Liderança, honestidade e orgulho pessoal andam de mãos dadas com José Mourinho. Depois dos triunfos em Inglaterra e Itália, «El Especial» quer, agora, completar o segundo objectivo da carreira, com a conquista de mais um campeonato ao serviço do Real Madrid. Fiel aos seus princípios, o treinador português reconhece, porém, a obrigatoriedade de se adaptar à cultura de La Liga. Em entrevista ao jornal espanhol «El País», Mourinho faz também um regresso ao seu passado e olha para o futuro, reafirmando o terceiro sonho da já prestigiada carreira: ser campeão da Europa ou do Mundo com a selecção de Portugal.

«Penso que Portugal, um país tão pequenino, de dez milhões de habitantes, sem potencial económico, sem grandes infra-estruturas, tem um futebol que merece algo importante. É um futebol que deu três bolas de ouro, que deu Eusébio, Ronaldo, Figo... Um país que deu um Benfica histórico e um Porto que ganhou a Champions merece duas coisas: ganhar um título grande e ganhar uma coisa ainda mais fácil: com a ajuda de Espanha, chegar a ter um Mundial de futebol. Temos que ganhar essa candidatura», afirma Mourinho.

Há anos fora de Portugal, o técnico confessa que não sente falta do seu país. «Não tenho saudades, mas tenho muita paixão», explica. E a maior, além da família, chama-se futebol. «É insolúvel da minha vida.»

«A idiossincrasia do clube e da liga são fundamentais»

A uma semana do arranque do campeonato espanhol, Mourinho já tem a lição mais que estudada. Sabe que será «impossível» fazer com o Real Madrid o mesmo tipo de jogo que desenvolveu com o Inter. A sede de vitória é inegável, mas para a conseguir valores mais altos se levantam. «Podes ter princípios de jogo, podes não abdicar deles, mas a idiossincrasia do clube e da liga são fundamentais. Se tentas jogar contra esses princípios, estás a jogar contra ti. Existem coisas no Real Madrid que quero manter», justifica o treinador, referindo-se à «obsessão» dos madridistas «por jogar um futebol ofensivo e atractivo».

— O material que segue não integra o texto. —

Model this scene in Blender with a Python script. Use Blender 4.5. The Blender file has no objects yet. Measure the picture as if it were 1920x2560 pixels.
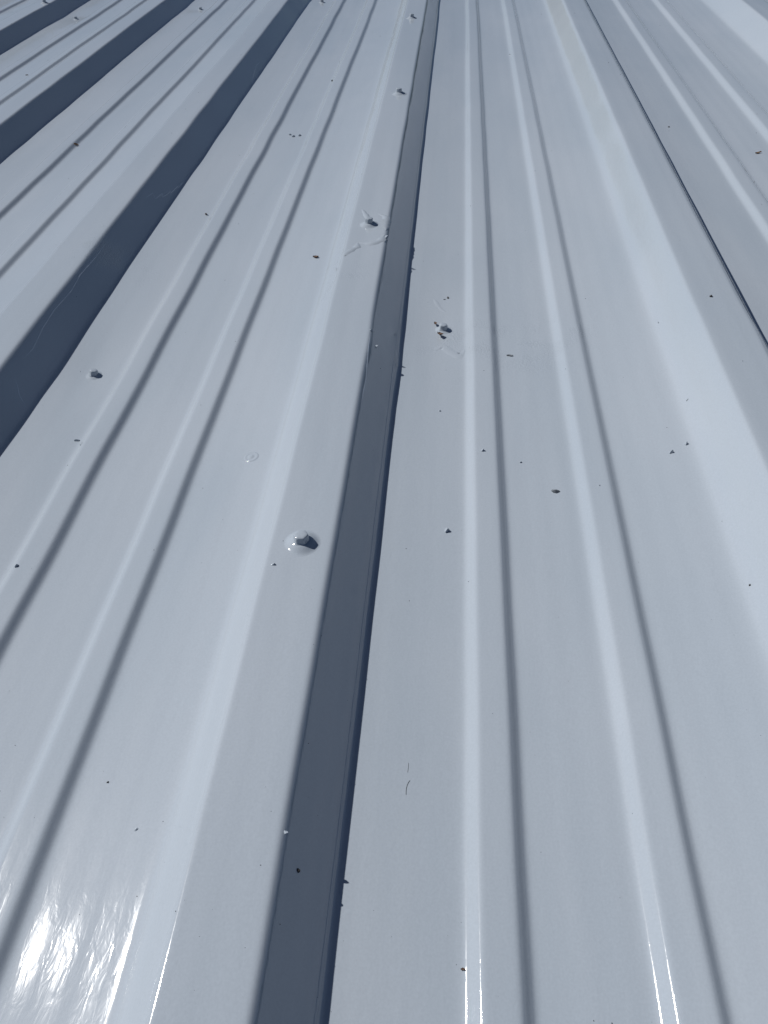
import bpy, bmesh, math, random
import numpy as np
from mathutils import Vector, Matrix

scene = bpy.context.scene
COL = scene.collection
P = 0.3048            # rib spacing of the sheet (12 in), metres
ROOF_Z = 3.0          # height of the roof pans above the ground

# ------------------------------------------------------------------ camera
FW = Vector((-0.10329869, 0.71559642, -0.69083366))
RT = Vector((0.99464547, 0.07649962, -0.06948521))
UP = Vector((-0.00312515, 0.69431231, 0.71966704))
cam_d = bpy.data.cameras.new('camera')
cam = bpy.data.objects.new('camera', cam_d); COL.objects.link(cam)
m = Matrix((RT, UP, -FW)).transposed().to_4x4()
m.translation = Vector((0, 0, ROOF_Z + 1.1816 * P))
cam.matrix_world = m
cam_d.sensor_fit = 'VERTICAL'; cam_d.sensor_height = 32.0
cam_d.lens = 32.0 * 1904.74 / 2560
cam_d.clip_start = 0.02; cam_d.clip_end = 2000
cam_d.dof.use_dof = False
scene.camera = cam

# ------------------------------------------------------------------ light
SUN = Vector((-0.835, 0.30, 1.0)).normalized()
elev = math.asin(SUN.z); azim = math.atan2(SUN.x, SUN.y)
world = bpy.data.worlds.new('World'); scene.world = world; world.use_nodes = True
wn = world.node_tree; wn.nodes.clear()
sky = wn.nodes.new('ShaderNodeTexSky'); sky.sky_type = 'NISHITA'; sky.sun_disc = False
sky.sun_elevation = elev; sky.sun_rotation = azim
sky.air_density = 0.7; sky.dust_density = 1.0; sky.ozone_density = 4.0
bg = wn.nodes.new('ShaderNodeBackground'); bg.inputs['Strength'].default_value = 0.05
wo = wn.nodes.new('ShaderNodeOutputWorld')
wn.links.new(sky.outputs[0], bg.inputs[0]); wn.links.new(bg.outputs[0], wo.inputs[0])
sd = bpy.data.lights.new('sun', 'SUN'); sd.energy = 5.0; sd.angle = math.radians(0.53); sd.color = (1.0, 0.975, 0.94)
so = bpy.data.objects.new('sun', sd); COL.objects.link(so)
so.rotation_euler = SUN.to_track_quat('Z', 'Y').to_euler(); so.location = (0, 0, 20)

vs = scene.view_settings
vs.view_transform = 'Standard'; vs.look = 'None'; vs.exposure = -0.20; vs.gamma = 1.0; vs.use_curve_mapping = False
scene.render.resolution_x = 768; scene.render.resolution_y = 1024

# ------------------------------------------------------------------ materials
def new_mat(name):
    mt = bpy.data.materials.new(name); mt.use_nodes = True
    nt = mt.node_tree; b = nt.nodes['Principled BSDF']
    return mt, nt, b

def paint_material(name, c0, c1, rough=0.06, sandy=True):
    mt, nt, b = new_mat(name)
    N = nt.nodes.new; L = nt.links.new
    tc = N('ShaderNodeTexCoord')
    # faint blotches of the hand-rolled coating
    n1 = N('ShaderNodeTexNoise'); n1.inputs['Scale'].default_value = 9; n1.inputs['Detail'].default_value = 3
    m1 = N('ShaderNodeMapping'); m1.inputs['Scale'].default_value = (1.5, .35, 1.0); L(tc.outputs['Object'], m1.inputs['Vector']); L(m1.outputs[0], n1.inputs['Vector'])
    n1.inputs['Detail'].default_value = 6; n1.inputs['Distortion'].default_value = .4
    r1 = N('ShaderNodeValToRGB')
    r1.color_ramp.elements[0].position = 0.34; r1.color_ramp.elements[0].color = (*c0, 1)
    r1.color_ramp.elements[1].position = 0.66; r1.color_ramp.elements[1].color = (*c1, 1)
    L(n1.outputs['Fac'], r1.inputs['Fac'])
    # fine dust / speckle
    n2 = N('ShaderNodeTexNoise'); n2.inputs['Scale'].default_value = 900; n2.inputs['Detail'].default_value = 2
    L(tc.outputs['Object'], n2.inputs['Vector'])
    mr2 = N('ShaderNodeMapRange'); mr2.inputs['From Min'].default_value = 0.3; mr2.inputs['From Max'].default_value = 0.7
    mr2.inputs['To Min'].default_value = 0.97; mr2.inputs['To Max'].default_value = 1.03
    L(n2.outputs['Fac'], mr2.inputs['Value'])
    hs = N('ShaderNodeHueSaturation'); L(r1.outputs['Color'], hs.inputs['Color']); L(mr2.outputs['Result'], hs.inputs['Value'])
    L(hs.outputs['Color'], b.inputs['Base Color'])
    # roughness varies softly
    n3 = N('ShaderNodeTexNoise'); n3.inputs['Scale'].default_value = 22; n3.inputs['Detail'].default_value = 4
    L(tc.outputs['Object'], n3.inputs['Vector'])
    mr3 = N('ShaderNodeMapRange'); mr3.inputs['From Min'].default_value = 0.35; mr3.inputs['From Max'].default_value = 0.65
    mr3.inputs['To Min'].default_value = rough * 0.85; mr3.inputs['To Max'].default_value = rough * 1.3
    L(n3.outputs['Fac'], mr3.inputs['Value']); L(mr3.outputs['Result'], b.inputs['Roughness'])
    b.inputs['IOR'].default_value = 1.6
    # orange peel
    n4 = N('ShaderNodeTexNoise'); n4.inputs['Scale'].default_value = 260; n4.inputs['Detail'].default_value = 3; n4.inputs['Distortion'].default_value = 0.6
    mp = N('ShaderNodeMapping'); mp.inputs['Scale'].default_value = (1.0, 0.38, 1.0)
    L(tc.outputs['Object'], mp.inputs['Vector']); L(mp.outputs[0], n4.inputs['Vector'])
    bp = N('ShaderNodeBump'); bp.inputs['Strength'].default_value = 1.0; bp.inputs['Distance'].default_value = 0.00007
    L(n4.outputs['Fac'], bp.inputs['Height'])
    last = bp
    if sandy:
        # sandy, half-dried roller laps in a few places
        acc = None
        for (x, y, rad) in ((0.10, 1.93, 0.42), (-0.35, 2.17, 0.13), (-1.24, 2.45, 0.30), (-0.02, 1.98, 0.16), (0.30, 2.0, 0.2)):
            vd = N('ShaderNodeVectorMath'); vd.operation = 'DISTANCE'
            mm = N('ShaderNodeMapping'); mm.inputs['Scale'].default_value = (1, 1.6, 0)
            L(tc.outputs['Object'], mm.inputs['Vector']); L(mm.outputs[0], vd.inputs[0])
            vd.inputs[1].default_value = (x * P, y * P * 1.6, 0)
            mr = N('ShaderNodeMapRange'); mr.inputs['From Min'].default_value = rad * P; mr.inputs['From Max'].default_value = rad * P * 0.2
            L(vd.outputs['Value'], mr.inputs['Value'])
            if acc is None: acc = mr.outputs['Result']
            else:
                mx = N('ShaderNodeMath'); mx.operation = 'MAXIMUM'; L(acc, mx.inputs[0]); L(mr.outputs['Result'], mx.inputs[1]); acc = mx.outputs[0]
        n5 = N('ShaderNodeTexNoise'); n5.inputs['Scale'].default_value = 35; n5.inputs['Detail'].default_value = 2
        L(tc.outputs['Object'], n5.inputs['Vector'])
        m5 = N('ShaderNodeMapRange'); m5.inputs['From Min'].default_value = 0.42; m5.inputs['From Max'].default_value = 0.62
        L(n5.outputs['Fac'], m5.inputs['Value'])
        mu = N('ShaderNodeMath'); mu.operation = 'MULTIPLY'; L(acc, mu.inputs[0]); L(m5.outputs['Result'], mu.inputs[1])
        n6 = N('ShaderNodeTexNoise'); n6.inputs['Scale'].default_value = 520; n6.inputs['Detail'].default_value = 4; n6.inputs['Roughness'].default_value = 0.7
        L(tc.outputs['Object'], n6.inputs['Vector'])
        b2 = N('ShaderNodeBump'); b2.inputs['Distance'].default_value = 0.0006
        L(mu.outputs[0], b2.inputs['Strength']); L(n6.outputs['Fac'], b2.inputs['Height']); L(bp.outputs[0], b2.inputs['Normal'])
        last = b2
    L(last.outputs[0], b.inputs['Normal'])
    return mt

PAINT = paint_material('grey_roof_coating', (0.330, 0.377, 0.430), (0.362, 0.405, 0.456))
STREAK = paint_material('pale_coating_run', (0.40, 0.46, 0.53), (0.42, 0.47, 0.54), sandy=False)

def plain(name, col, rough=0.7, var=0.35, scale=900):
    mt, nt, b = new_mat(name)
    tc = nt.nodes.new('ShaderNodeTexCoord'); n = nt.nodes.new('ShaderNodeTexNoise')
    n.inputs['Scale'].default_value = scale; n.inputs['Detail'].default_value = 3
    nt.links.new(tc.outputs['Object'], n.inputs['Vector'])
    r = nt.nodes.new('ShaderNodeValToRGB')
    r.color_ramp.elements[0].position = 0.35; r.color_ramp.elements[0].color = tuple(c * (1 - var) for c in col) + (1,)
    r.color_ramp.elements[1].position = 0.65; r.color_ramp.elements[1].color = tuple(min(1, c * (1 + var)) for c in col) + (1,)
    nt.links.new(n.outputs['Fac'], r.inputs['Fac']); nt.links.new(r.outputs['Color'], b.inputs['Base Color'])
    b.inputs['Roughness'].default_value = rough
    return mt
BROWN = plain('dry_brown_leaf', (0.085, 0.050, 0.034), 0.85, 0.5)
TAN = plain('dry_tan_stalk', (0.26, 0.15, 0.07), 0.8, 0.4)
BLACK = plain('black_grit', (0.014, 0.013, 0.014), 0.7)
DKGREY = plain('weathered_grey_chip', (0.12, 0.135, 0.155), 0.5)
GROUND = plain('dry_grass_ground', (0.05, 0.068, 0.045), 0.95, 0.3, 0.6)

# ------------------------------------------------------------------ the pressed sheet as a surface
KN = [-.4560, -.3841, -.2562, -.1840, .006, .0255, .0805, .0955, .259, .2785, .3315, .3465]
HC, HM = 0.1005, 0.0163
ZZ = [0, HC + .0025, HC - .0025, 0, 0, HM, HM, 0, 0, HM, HM, 0]
SM = [.0060, .0032, .0030, .0020] + [.0036, .0028, .0031, .0034] * 2
xs = [-.5] + KN + [.5]; zs = [0] + ZZ + [0]
sl = [(zs[i + 1] - zs[i]) / (xs[i + 1] - xs[i]) for i in range(len(xs) - 1)]
DS = [sl[i + 1] - sl[i] for i in range(len(KN))]

def softplus(t):
    return np.where(t > 30, t, np.log1p(np.exp(np.minimum(t, 30))))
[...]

Se o trabalho começa em casa, a atenção de Mourinho também recai necessariamente sobre os adversários. E em Espanha há outro nome especial, com quem já se cruzou em tempos passados. «Quando me perguntam, digo sempre que Guardiola é o treinador perfeito para o Barça. É catalão, é culé, nasceu lá, na Masía, é amigo de Cruyff, há adeptos com muito amor por ele, com muito amor pelo clube. (...) Neste momento não lhe posso desejar sorte porque jogamos para o mesmo, mas fora isso não tenho nenhum problema com ele.»

«Nunca direi basta»

Liderar um balneário de estrelas não é novidade para Mourinho. Para vingar no Real Madrid, a sua receita é a mesma de sempre. «A honestidade. O mais importante de um treinador e talvez de um homem. (...) Posso cometer erros nas minhas decisões, nas análises, mas guardarei o máximo de honestidade com os meus jogadores. Nunca lhes chegará uma decisão ou crítica minha pela boca de outra pessoa. (...) Uma das coisas que lhes quero explicar é precisamente isso, que quero ter uma relação muito grata, muito honesta y bilateral: eu contigo e tu comigo. Não quero intermediários», explica Mourinho.

Hoje, depois de tantos triunfos, o treinador português lamenta que o sucesso lhe tenha custado a sua privacidade. Contudo, além do amor incondicional ao futebol, há algo mais que o fará continuar nos campos, durante muitos e muitos anos. «Quero continuar a fazê-lo para estar bem comigo mesmo. Quando chegamos a este nível, é uma questão de orgulho pessoal. Quero fazer história, [Cristiano] Ronaldo quer fazer história, Messi quer, Zanetti quer... Os jogadores importantes querem fazer história. Dentro de 50 anos estarei na história do Porto, do Chelsea, do Inter... Nós, jogadores e treinadores, chegámos a este nível por orgulho natural, é um orgulho inato. Se não fosse por isto, um dia levantar-te-ias da cama e dirias: 'Basta'. Nunca direi basta.»